* **GIVEN DATA**
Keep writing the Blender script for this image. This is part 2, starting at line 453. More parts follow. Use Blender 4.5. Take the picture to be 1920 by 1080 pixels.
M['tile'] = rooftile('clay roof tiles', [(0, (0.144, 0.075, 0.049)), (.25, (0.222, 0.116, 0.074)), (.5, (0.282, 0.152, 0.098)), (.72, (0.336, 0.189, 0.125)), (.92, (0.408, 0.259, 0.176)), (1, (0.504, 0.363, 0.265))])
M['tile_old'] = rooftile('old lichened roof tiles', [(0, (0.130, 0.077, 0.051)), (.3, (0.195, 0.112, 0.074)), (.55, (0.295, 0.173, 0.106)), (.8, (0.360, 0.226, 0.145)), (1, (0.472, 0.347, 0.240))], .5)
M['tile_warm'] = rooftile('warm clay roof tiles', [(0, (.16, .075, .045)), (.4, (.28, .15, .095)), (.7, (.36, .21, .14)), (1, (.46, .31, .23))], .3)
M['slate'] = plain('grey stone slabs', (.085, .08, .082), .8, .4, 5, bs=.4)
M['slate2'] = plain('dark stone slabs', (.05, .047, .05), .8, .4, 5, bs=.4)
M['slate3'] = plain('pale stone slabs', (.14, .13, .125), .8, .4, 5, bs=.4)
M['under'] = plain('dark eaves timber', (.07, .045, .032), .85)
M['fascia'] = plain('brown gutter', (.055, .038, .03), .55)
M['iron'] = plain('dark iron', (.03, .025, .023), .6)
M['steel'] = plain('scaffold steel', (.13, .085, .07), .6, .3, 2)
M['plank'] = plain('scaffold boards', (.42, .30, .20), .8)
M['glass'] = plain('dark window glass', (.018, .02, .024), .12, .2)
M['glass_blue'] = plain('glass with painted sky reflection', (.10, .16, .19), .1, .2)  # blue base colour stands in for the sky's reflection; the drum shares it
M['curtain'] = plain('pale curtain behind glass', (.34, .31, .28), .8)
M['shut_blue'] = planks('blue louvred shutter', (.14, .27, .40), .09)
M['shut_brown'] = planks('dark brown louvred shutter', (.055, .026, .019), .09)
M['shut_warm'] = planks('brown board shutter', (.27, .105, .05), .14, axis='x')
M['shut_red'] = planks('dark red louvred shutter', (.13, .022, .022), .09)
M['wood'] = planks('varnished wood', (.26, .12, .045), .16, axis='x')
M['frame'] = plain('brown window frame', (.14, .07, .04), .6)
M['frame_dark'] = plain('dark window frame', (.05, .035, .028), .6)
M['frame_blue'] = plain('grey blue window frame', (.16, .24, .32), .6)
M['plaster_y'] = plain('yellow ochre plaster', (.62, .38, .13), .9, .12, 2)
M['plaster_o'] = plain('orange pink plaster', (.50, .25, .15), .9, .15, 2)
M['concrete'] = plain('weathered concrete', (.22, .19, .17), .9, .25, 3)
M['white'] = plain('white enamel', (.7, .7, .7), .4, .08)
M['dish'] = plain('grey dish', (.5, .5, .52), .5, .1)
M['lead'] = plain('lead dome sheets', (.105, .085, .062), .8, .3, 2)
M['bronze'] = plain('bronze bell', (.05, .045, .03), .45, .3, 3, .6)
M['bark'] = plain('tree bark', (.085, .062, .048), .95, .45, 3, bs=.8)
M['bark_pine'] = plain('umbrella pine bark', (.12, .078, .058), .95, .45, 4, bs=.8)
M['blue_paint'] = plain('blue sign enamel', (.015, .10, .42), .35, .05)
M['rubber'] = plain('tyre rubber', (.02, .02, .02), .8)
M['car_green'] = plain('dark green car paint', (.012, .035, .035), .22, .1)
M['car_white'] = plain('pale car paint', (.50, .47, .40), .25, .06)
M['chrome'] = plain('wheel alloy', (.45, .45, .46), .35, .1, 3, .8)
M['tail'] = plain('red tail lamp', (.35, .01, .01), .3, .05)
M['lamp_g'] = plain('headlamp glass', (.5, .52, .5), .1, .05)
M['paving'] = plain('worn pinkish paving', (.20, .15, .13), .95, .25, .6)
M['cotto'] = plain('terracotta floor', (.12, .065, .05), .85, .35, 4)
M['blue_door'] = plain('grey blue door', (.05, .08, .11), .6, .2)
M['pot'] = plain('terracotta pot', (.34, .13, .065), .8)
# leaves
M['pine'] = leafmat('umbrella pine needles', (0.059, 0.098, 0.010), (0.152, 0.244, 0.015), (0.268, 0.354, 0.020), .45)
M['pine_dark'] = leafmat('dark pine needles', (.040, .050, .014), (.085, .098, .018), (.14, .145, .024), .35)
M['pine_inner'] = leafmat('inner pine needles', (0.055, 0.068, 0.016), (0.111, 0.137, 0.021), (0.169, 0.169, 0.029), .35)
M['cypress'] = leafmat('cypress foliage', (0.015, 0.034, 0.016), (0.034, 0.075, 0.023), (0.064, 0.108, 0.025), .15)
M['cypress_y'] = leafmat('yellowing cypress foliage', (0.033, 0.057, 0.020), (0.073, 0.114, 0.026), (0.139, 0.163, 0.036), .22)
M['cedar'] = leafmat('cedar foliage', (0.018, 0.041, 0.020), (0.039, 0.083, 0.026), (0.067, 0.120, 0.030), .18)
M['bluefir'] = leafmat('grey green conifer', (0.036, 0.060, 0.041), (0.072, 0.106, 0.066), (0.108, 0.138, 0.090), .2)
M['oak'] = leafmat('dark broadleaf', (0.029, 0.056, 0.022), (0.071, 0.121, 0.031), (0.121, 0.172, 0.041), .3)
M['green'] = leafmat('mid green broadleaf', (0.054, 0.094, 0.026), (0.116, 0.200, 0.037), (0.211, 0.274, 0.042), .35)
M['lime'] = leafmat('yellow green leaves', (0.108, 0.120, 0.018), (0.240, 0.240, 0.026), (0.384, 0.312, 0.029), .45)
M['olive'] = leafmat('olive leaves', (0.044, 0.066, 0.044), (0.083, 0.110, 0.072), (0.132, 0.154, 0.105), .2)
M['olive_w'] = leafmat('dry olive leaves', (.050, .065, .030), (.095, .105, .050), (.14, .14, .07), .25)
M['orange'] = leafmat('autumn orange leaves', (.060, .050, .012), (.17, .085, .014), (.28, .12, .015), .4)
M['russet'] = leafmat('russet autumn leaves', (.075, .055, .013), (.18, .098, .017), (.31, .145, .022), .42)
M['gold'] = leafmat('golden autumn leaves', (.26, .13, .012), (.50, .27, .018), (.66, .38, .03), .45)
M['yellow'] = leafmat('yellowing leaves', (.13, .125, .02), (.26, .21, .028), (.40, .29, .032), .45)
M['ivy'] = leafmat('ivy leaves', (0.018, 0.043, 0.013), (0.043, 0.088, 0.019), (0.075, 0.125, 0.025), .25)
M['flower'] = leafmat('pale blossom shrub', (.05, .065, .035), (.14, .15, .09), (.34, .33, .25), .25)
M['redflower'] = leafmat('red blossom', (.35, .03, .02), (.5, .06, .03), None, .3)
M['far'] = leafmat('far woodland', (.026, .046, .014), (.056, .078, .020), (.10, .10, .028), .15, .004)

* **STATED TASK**
Output exactly those lines that lie from the line with "M['pine'] = leafmat('umbrella" through the line with "M['pine_dark'] = leafmat('dark", with both of those lines included.

* **RESPONSE FOR THIS EXERCISE**
M['pine'] = leafmat('umbrella pine needles', (0.059, 0.098, 0.010), (0.152, 0.244, 0.015), (0.268, 0.354, 0.020), .45)
M['pine_dark'] = leafmat('dark pine needles', (.040, .050, .014), (.085, .098, .018), (.14, .145, .024), .35)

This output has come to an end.